Oakland Opera Theater presents the last of Philip Glass' trilogy of operas based on the works of Jean Cocteau: Les Enfants Terribles will be performed Oct. 6-22 in Oakland's Metro Theater. Joohee Choi and Axel Van Chee sing the principal roles in the production, which features the Vietnamese ("Indochinese," to be historically accurate) setting with the help of the Nguyen Dance Company.


Joohee Choi and Axel Van Chee
in Les Enfants Terribles
Photo by Lori Eanes

& & &

Paying for an L.A. Ring

The long-planned and "fiscally challenged" Los Angeles Opera production of Wagner's Der Ring des Nibelungen appears to be on again, thanks to a $6 million donation from philanthropists Eli and Edythe Broad. Company director Placido Domingo once planned a "Star Wars Ring," a terribly expensive Hollywood production — and a pipe dream that disappeared, almost taking the cycle with it for good. It left the city without ever having produced a Ring (performed many times in San Francisco).

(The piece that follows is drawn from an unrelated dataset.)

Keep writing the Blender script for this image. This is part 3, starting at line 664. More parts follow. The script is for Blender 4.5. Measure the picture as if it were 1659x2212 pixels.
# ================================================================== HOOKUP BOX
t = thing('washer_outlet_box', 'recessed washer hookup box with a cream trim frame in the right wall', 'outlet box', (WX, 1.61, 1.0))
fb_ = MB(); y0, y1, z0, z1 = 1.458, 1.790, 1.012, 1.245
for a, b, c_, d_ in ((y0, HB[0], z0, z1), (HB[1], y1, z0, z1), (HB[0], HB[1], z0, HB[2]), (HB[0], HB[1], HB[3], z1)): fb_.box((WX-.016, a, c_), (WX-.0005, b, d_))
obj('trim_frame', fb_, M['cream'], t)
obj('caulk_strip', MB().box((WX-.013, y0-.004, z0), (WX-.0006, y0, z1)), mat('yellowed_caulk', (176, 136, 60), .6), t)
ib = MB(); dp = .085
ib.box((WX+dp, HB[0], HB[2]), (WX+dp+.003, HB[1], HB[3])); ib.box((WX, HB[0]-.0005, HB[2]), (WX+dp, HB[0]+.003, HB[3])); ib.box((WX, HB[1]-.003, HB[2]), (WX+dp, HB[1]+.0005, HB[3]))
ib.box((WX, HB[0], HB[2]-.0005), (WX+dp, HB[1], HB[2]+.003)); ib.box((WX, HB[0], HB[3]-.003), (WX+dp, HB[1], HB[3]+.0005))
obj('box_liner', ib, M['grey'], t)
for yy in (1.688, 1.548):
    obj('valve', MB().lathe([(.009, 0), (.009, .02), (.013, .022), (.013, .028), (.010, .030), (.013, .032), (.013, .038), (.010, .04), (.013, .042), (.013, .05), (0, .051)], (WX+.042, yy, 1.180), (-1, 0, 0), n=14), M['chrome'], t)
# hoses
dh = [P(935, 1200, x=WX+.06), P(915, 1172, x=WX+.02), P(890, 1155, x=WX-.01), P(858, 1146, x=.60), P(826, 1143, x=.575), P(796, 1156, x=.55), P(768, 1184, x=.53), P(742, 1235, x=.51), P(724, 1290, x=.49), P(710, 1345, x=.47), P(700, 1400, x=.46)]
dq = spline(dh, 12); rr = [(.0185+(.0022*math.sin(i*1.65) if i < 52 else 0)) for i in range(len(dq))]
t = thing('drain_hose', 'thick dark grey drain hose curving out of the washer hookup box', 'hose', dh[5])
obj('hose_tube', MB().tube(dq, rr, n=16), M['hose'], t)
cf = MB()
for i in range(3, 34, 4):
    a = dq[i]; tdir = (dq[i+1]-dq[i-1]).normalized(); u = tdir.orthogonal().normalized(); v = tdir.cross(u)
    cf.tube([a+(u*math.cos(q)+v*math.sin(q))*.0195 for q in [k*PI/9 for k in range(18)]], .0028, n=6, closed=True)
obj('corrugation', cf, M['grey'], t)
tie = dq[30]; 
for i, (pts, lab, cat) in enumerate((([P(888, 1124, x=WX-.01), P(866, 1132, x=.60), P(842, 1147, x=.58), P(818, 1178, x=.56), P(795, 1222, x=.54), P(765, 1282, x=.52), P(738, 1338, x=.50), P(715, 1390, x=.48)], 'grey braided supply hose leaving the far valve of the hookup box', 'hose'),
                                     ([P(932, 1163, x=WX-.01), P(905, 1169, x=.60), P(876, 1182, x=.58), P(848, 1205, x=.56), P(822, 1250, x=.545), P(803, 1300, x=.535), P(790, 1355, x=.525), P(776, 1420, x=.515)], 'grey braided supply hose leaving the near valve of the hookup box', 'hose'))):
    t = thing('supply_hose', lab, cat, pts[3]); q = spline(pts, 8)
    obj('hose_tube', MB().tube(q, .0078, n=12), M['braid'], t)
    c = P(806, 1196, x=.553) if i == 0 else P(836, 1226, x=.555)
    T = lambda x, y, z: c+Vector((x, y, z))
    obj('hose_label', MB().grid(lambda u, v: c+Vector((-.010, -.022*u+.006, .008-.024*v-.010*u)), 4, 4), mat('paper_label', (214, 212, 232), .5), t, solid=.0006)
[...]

Domingo, in thanking the donors, said he will participate in the production by singing the role of Siegmund, "if I am still singing then." The tenor is 65 years old. Eli Broad said the Ring's "impact on the city's cultural and economic life goes beyond the power of the production itself. ... It must be presented over a series of six days or so. It encourages visitors from all over the world to stay at least a week." The SunAmerica and KB Home founder has also spearheaded efforts to renovate downtown L.A. and is a staunch supporter of the arts.